The team this year is in much less fancy digs, with less support and fewer rules. They often just have to steal clothes when they arrive in the past, for instance. Did you feel the organizational structure last year was too formal, or was there another reason for making everything more loosey-goosey?

We liked the idea of putting our heroes under a lot of strain this year, making them the underdogs and forcing them all to live together in a veritable pressure cooker. We didn’t feel that we had done anything wrong in Season 1, but we liked the idea of changing their circumstances drastically in Season 2 and making life as physically uncomfortable for them as possible.

Flynn’s role is very different this season. Why did you decide to reposition him, and is it ever difficult to write scenes with him in this role given the understandable animosity between him and Lucy’s team over the events of season one?

Yes, we’ve enjoyed changing Flynn’s role on the show. It begins as a classic “enemy of my enemy is my friend” situation but I believe it evolves into more than that over time. Certainly, Wyatt and Rufus are very antagonistic towards Flynn and distrust him in the way you suggest. Lucy, who shares Flynn’s pain of “losing a family to Rittenhouse” — for him literally and for her figuratively — is more open to seeing the human side of Flynn and being open to his possible redemption. And then when he starts proving his worth, it will cause everyone to reevaluate Flynn. But certainly, no one on the team will forget the pain and havoc he caused in season one.

Chicken/egg question for generating episode ideas: do you start with an event or era, then find an interesting historical figure like Hedy Lamarr who could wind up helping out the good guys, or do you say, “Wow, Hedy Lamarr was cool; what reason could we come up with for Rufus to meet her?” Have you built up a long list of events and/or people you’d like to get to in the event of a long run?

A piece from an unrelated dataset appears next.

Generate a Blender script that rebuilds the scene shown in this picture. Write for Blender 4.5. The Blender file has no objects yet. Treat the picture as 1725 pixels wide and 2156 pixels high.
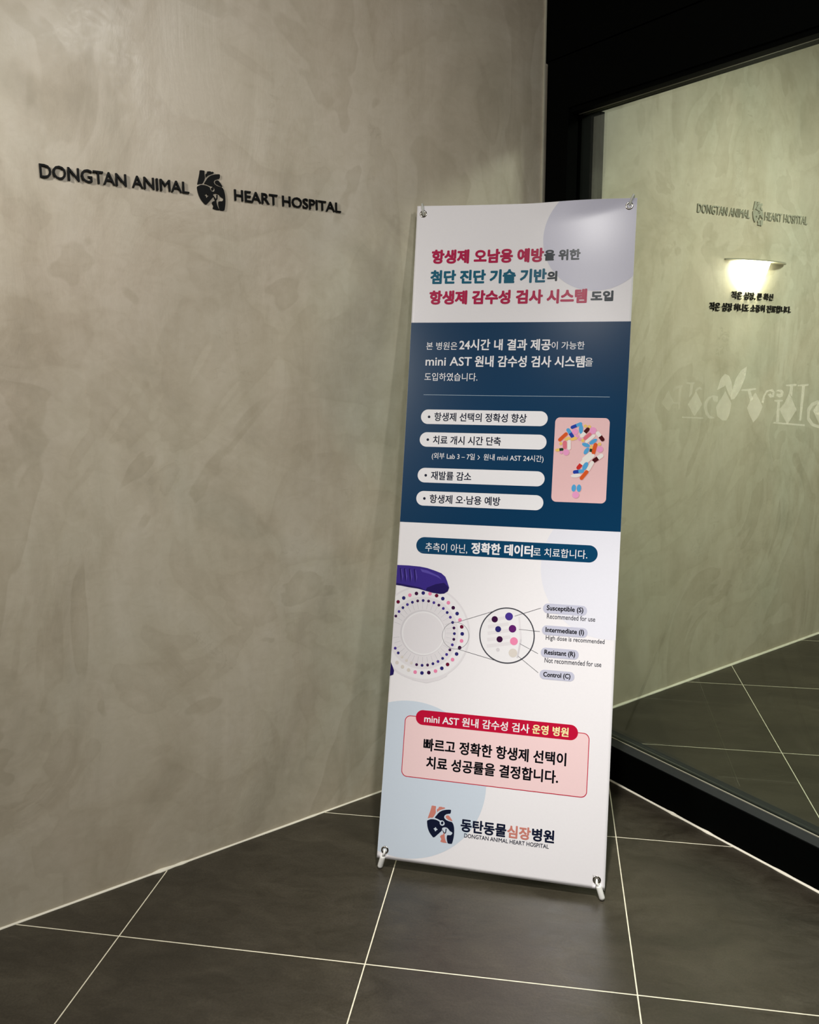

We always start with what the emotional story we want to tell with our main characters is and then we try to find the right time period and right historical figures to tell that story. In the case of episode three, we knew that we wanted to tell a story of romantic temptation between Lucy and Wyatt and loved the idea of doing it in one of the most romantic places and times we could think of, classic Hollywood. Having Rufus bond with a fellow scientist in Hedy Lamarr was a great bonus for us too. Occasionally a historical figure will sound so cool to us — like Bass Reeves last season — that we will try a little harder to fit a story in with them.

Given how close you came to not coming back, are you writing the season any differently — trying to leave everything out on the field just in case you don’t get lucky a second time around? Or has the uncancellation actually made you more confident in the show’s long-term future, and thus more secure in how you pace the story?

We’ve made a conscious decision to think positively and not wrap up everything in a neat bow as if we expect to get canceled again (Trademark: Tim Minear). We obviously don’t know what the future holds (despite our time machines!) but we are using all our best ideas, will end the season in what we think is a fascinating place and will then attack Season 3 if and when the time comes. We are definitely taking the kind of chances that only those who survive near-death encounters tend to take. The Jeff Bridges movie Fearless comes to mind. We’re going to eat a lot of strawberries this season.